Convenience Store Woman Convenience Store Woman by Sayaka Murata
My rating: 4 of 5 stars


Keiko Furukura is a not so young, unmarried, somewhere on the spectrum, virginal, convenience store woman that is she works in a small neighbourhood store Hiiromchi Station Smile Mart. Being in Japan her routine is full of morning practice when staff recite en mass greetings, “Irasshaimasé!" and other soundbites, being Keiko she reckons that watching and mimicking the store manager's video of the model store worker taught her "how to accomplish a normal facial expresiion and manner of speech", so for 35 years she has donned the same unniform and transformed into "the homogenous being known as a convenience store worker" and become a "normal cog in society". Except that she is not, she remains in the same job, remains unmarried, remains withut ever having a relationship until a new member of staff arrives, Shiraha. But this is not a girl meets boy, falls in love, and live happy ever after story. It is a story about being oneself, not what others expect you to be.

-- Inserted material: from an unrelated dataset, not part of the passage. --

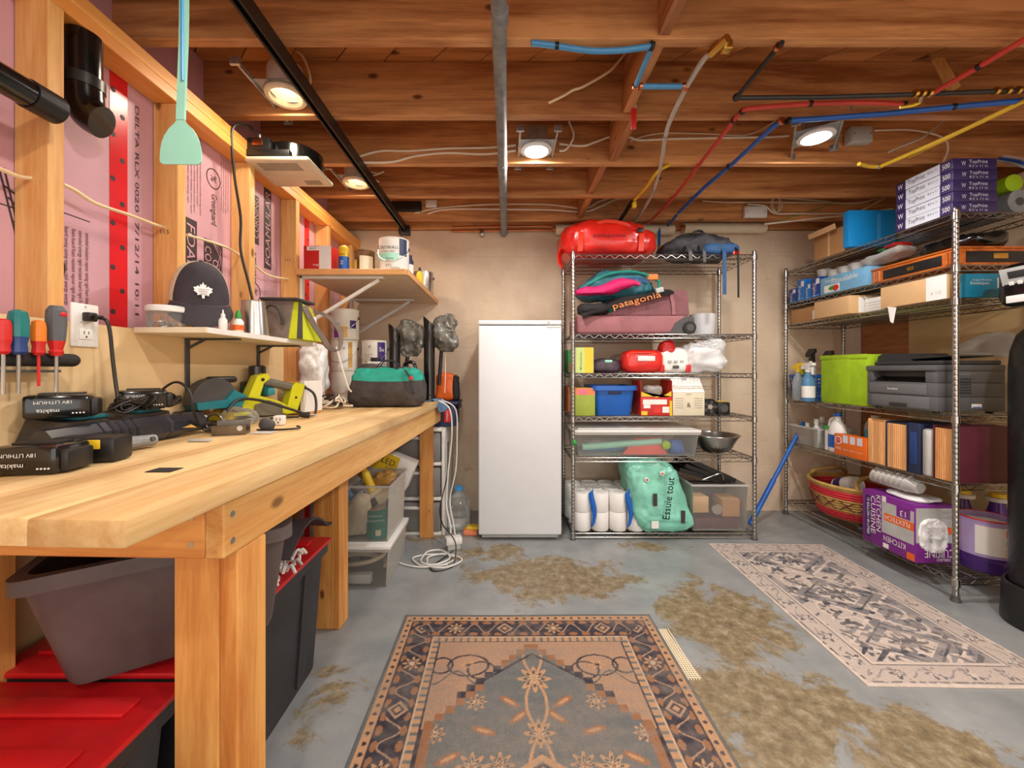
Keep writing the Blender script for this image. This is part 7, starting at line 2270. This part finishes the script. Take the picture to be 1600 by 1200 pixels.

Sayaka Murata's story won the 2016 biannual Akutagawa Award (https://en.wikipedia.org/wiki/Akutaga... ) which is awarded to "the best serious literary story published in a newspaper or magazine by a new or rising author". It, and other Murata books, have been translated by Ginny Tapley Takemori (https://www.wordswithoutborders.org/c... ) and the Audible version is wonderfully read by Nancy Wu (https://www.audiofilemagazine.com/nar... ).

4* For someone who does not usually like higher pitched voices, Wu's Keiko kept me glued to the audio. For someone who doesn't normally like novels about thirty-somethings' angst, Murata's novel sped along and was a delightful read. At only 163 pages it is well worth popping in your bag for a train/plane journey.